:: Task to complete ::
Starting at the top of the listing, extract every line up to and including the one with "return nt, nt.nodes, nt.links, nt.nodes['Principled". Pictures stay out of the copy.

===== Records supplied =====

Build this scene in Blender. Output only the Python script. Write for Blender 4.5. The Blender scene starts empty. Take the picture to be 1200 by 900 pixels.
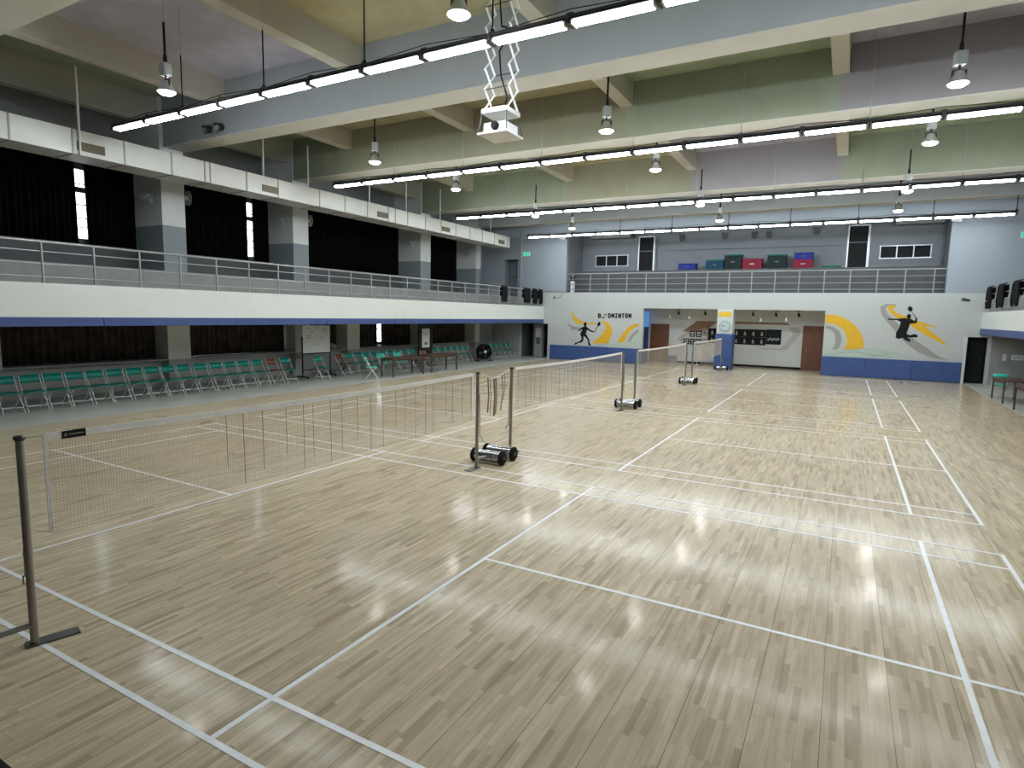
import bpy, math, random
from mathutils import Vector, Matrix
random.seed(7)
S = bpy.context.scene
COL = S.collection
PI = math.pi

# ------------------------------------------------------------------ materials
def nodes_of(m):
    m.use_nodes = True
    nt = m.node_tree
    return nt, nt.nodes, nt.links, nt.nodes['Principled BSDF']

def mat(name, col, rough=0.6, metal=0.0, var=0.0, scale=6.0, bump=0.0, spec=0.5, detail=3.0, stretch=None):
    m = bpy.data.materials.new(name)
    nt, N, L, b = nodes_of(m)
    b.inputs['Base Color'].default_value = (*col, 1)
    b.inputs['Roughness'].default_value = rough
    b.inputs['Metallic'].default_value = metal
    b.inputs['Specular IOR Level'].default_value = spec
    if var or bump:
        tc = N.new('ShaderNodeTexCoord')
        mp = N.new('ShaderNodeMapping')
        if stretch: mp.inputs['Scale'].default_value = stretch
        L.new(tc.outputs['Object'], mp.inputs['Vector'])
        no = N.new('ShaderNodeTexNoise')
        no.inputs['Scale'].default_value = scale
        no.inputs['Detail'].default_value = detail
        L.new(mp.outputs['Vector'], no.inputs['Vector'])
        if var:
            r = N.new('ShaderNodeValToRGB')
            r.color_ramp.elements[0].position = .3; r.color_ramp.elements[1].position = .7
            r.color_ramp.elements[0].color = (*[c*(1-var) for c in col], 1)
            r.color_ramp.elements[1].color = (*[min(1, c*(1+var)) for c in col], 1)
            L.new(no.outputs['Fac'], r.inputs['Fac'])
            L.new(r.outputs['Color'], b.inputs['Base Color'])
        if bump:
            bp = N.new('ShaderNodeBump'); bp.inputs['Strength'].default_value = bump; bp.inputs['Distance'].default_value = .01
            L.new(no.outputs['Fac'], bp.inputs['Height'])
            L.new(bp.outputs['Normal'], b.inputs['Normal'])
    return m

def emat(name, col, strength):
    m = bpy.data.materials.new(name)
    nt, N, L, b = nodes_of(m)
    b.inputs['Base Color'].default_value = (col[0]*.4, col[1]*.4, col[2]*.4, 1)
    b.inputs['Emission Color'].default_value = (*col, 1)
    b.inputs['Emission Strength'].default_value = strength
    return m

def wood_floor():
    m = bpy.data.materials.new('maple_strip_floor')
    nt, N, L, b = nodes_of(m)
    def math_(op, a, bb=None, c=None):
        n = N.new('ShaderNodeMath'); n.operation = op
        for i, v in enumerate((a, bb, c)):
            if v is None: continue
            if isinstance(v, (int, float)): n.inputs[i].default_value = v
            else: L.new(v, n.inputs[i])
        return n.outputs[0]
    tc = N.new('ShaderNodeTexCoord')
    sp = N.new('ShaderNodeSeparateXYZ'); L.new(tc.outputs['Object'], sp.inputs[0])
    x, y = sp.outputs[0], sp.outputs[1]
    W = .0433
    xr = math_('DIVIDE', x, W)
    row = math_('FLOOR', xr)
    wn = N.new('ShaderNodeTexWhiteNoise'); wn.noise_dimensions = '1D'; L.new(row, wn.inputs['W'])
    yo = math_('MULTIPLY_ADD', wn.outputs['Value'], 7.3, math_('DIVIDE', y, .40))
    cell = math_('FLOOR', yo)
    cv = N.new('ShaderNodeCombineXYZ'); L.new(row, cv.inputs[0]); L.new(cell, cv.inputs[1])
    w2 = N.new('ShaderNodeTexWhiteNoise'); w2.noise_dimensions = '2D'; L.new(cv.outputs[0], w2.inputs['Vector'])
    rp = N.new('ShaderNodeValToRGB')
    e = rp.color_ramp.elements
    e[0].position = 0; e[0].color = (0.380, 0.310, 0.205, 1)
    e[1].position = 1; e[1].color = (0.608, 0.520, 0.368, 1)
    a = e.new(.16); a.color = (0.468, 0.392, 0.266, 1)
    a = e.new(.55); a.color = (0.516, 0.434, 0.300, 1)
    a = e.new(.85); a.color = (0.554, 0.470, 0.331, 1)
    L.new(w2.outputs['Value'], rp.inputs['Fac'])
    # grain
    mp = N.new('ShaderNodeMapping'); mp.inputs['Scale'].default_value = (38, 2.6, 1); mp.inputs['Location'].default_value = (.37, .21, .53)
    L.new(tc.outputs['Object'], mp.inputs['Vector'])
    gr = N.new('ShaderNodeTexNoise'); gr.inputs['Scale'].default_value = 1.0; gr.inputs['Detail'].default_value = 5
    L.new(mp.outputs[0], gr.inputs['Vector'])
    mx = N.new('ShaderNodeMix'); mx.data_type = 'RGBA'; mx.blend_type = 'MULTIPLY'; mx.inputs[0].default_value = .45
    gm = N.new('ShaderNodeValToRGB'); gm.color_ramp.elements[0].color = (.62, .58, .52, 1); gm.color_ramp.elements[0].position = .3
    gm.color_ramp.elements[1].color = (1.1, 1.1, 1.1, 1); gm.color_ramp.elements[1].position = .65
    L.new(gr.outputs['Fac'], gm.inputs['Fac'])
    L.new(rp.outputs['Color'], mx.inputs[6]); L.new(gm.outputs['Color'], mx.inputs[7])
    # seams: faint between lamellas, clear between boards of three, dark between rows of boards, and butt ends of boards
    fx = math_('FRACT', xr)
    fine = math_('LESS_THAN', math_('MINIMUM', fx, math_('SUBTRACT', 1, fx)), .02)
    x3 = math_('FRACT', math_('DIVIDE', xr, 3))
    mid = math_('LESS_THAN', math_('MINIMUM', x3, math_('SUBTRACT', 1, x3)), .011)
    x9 = math_('FRACT', math_('DIVIDE', xr, 9))
    wide = math_('LESS_THAN', math_('MINIMUM', x9, math_('SUBTRACT', 1, x9)), .0056)
    brow = math_('FLOOR', math_('DIVIDE', xr, 3))
    w4 = N.new('ShaderNodeTexWhiteNoise'); w4.noise_dimensions = '1D'; L.new(brow, w4.inputs['W'])
    fy = math_('FRACT', math_('MULTIPLY_ADD', w4.outputs['Value'], 5.7, math_('DIVIDE', y, 1.82)))
    butt = math_('LESS_THAN', fy, .0022)
    seam = math_('MINIMUM', 1, math_('ADD', math_('MULTIPLY', fine, .08), math_('ADD', math_('MULTIPLY', math_('MAXIMUM', mid, butt), .3), math_('MULTIPLY', wide, .55))))
    m2 = N.new('ShaderNodeMix'); m2.data_type = 'RGBA'
    L.new(seam, m2.inputs[0]); L.new(mx.outputs[2], m2.inputs[6]); m2.inputs[7].default_value = (.06, .045, .03, 1)
    L.new(m2.outputs[2], b.inputs['Base Color'])
    # worn lacquer
    rn = N.new('ShaderNodeTexNoise'); rn.inputs['Scale'].default_value = .9; rn.inputs['Detail'].default_value = 4
    L.new(tc.outputs['Object'], rn.inputs['Vector'])
    rr = N.new('ShaderNodeMapRange'); rr.inputs[1].default_value = .3; rr.inputs[2].default_value = .7
    rr.inputs[3].default_value = .26; rr.inputs[4].default_value = .38
    L.new(rn.outputs['Fac'], rr.inputs[0]); L.new(rr.outputs[0], b.inputs['Roughness'])
    b.inputs['Specular IOR Level'].default_value = .03
    b.inputs['Coat Weight'].default_value = .8
    b.inputs['Coat IOR'].default_value = 1.125
    b.inputs['Coat Roughness'].default_value = .12
    bp = N.new('ShaderNodeBump'); bp.inputs['Strength'].default_value = .012; bp.inputs['Distance'].default_value = .004
    L.new(math_('ADD', w2.outputs['Value'], gr.outputs['Fac']), bp.inputs['Height'])
    L.new(bp.outputs['Normal'], b.inputs['Normal'])
    return m

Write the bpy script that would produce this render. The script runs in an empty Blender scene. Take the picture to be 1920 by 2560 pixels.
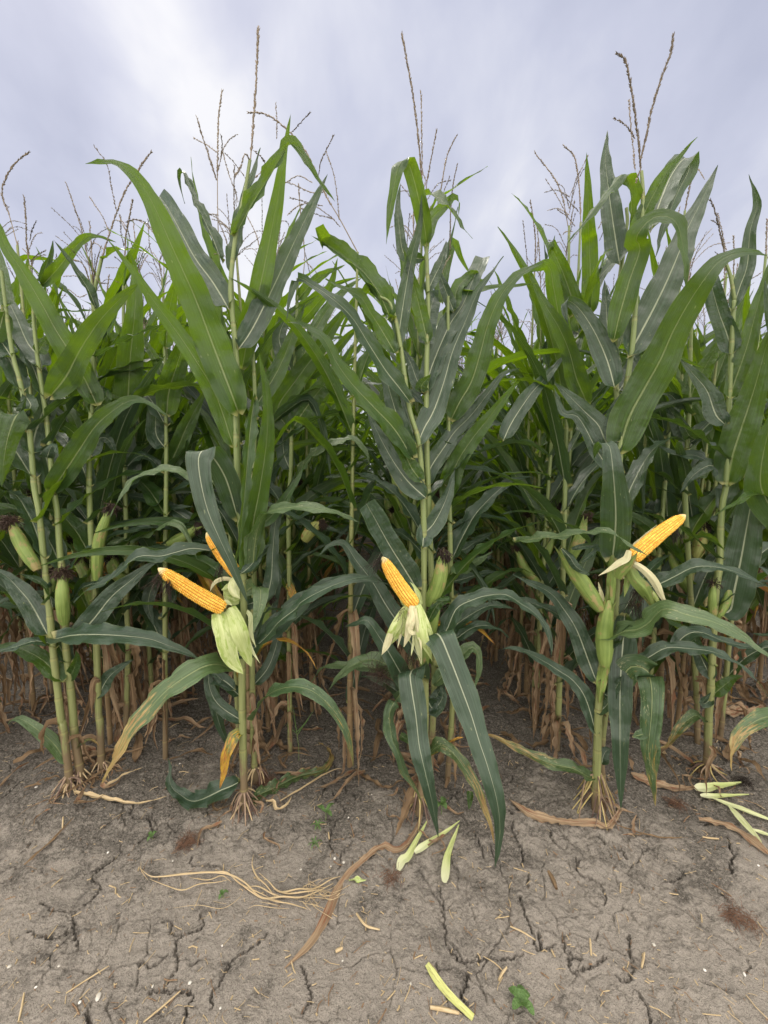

=====

:: Output for this exercise ::
Build this scene in Blender. Output only the Python script. Write for Blender 4.5. The Blender scene starts empty. Take the picture to be 1200 by 900 pixels.
import bpy, math, random
from mathutils import Vector, Matrix
random.seed(7)
S = bpy.context.scene
COL = S.collection
PI = math.pi

# ------------------------------------------------------------------ materials
def nodes_of(m):
    m.use_nodes = True
    nt = m.node_tree
    return nt, nt.nodes, nt.links, nt.nodes['Principled BSDF']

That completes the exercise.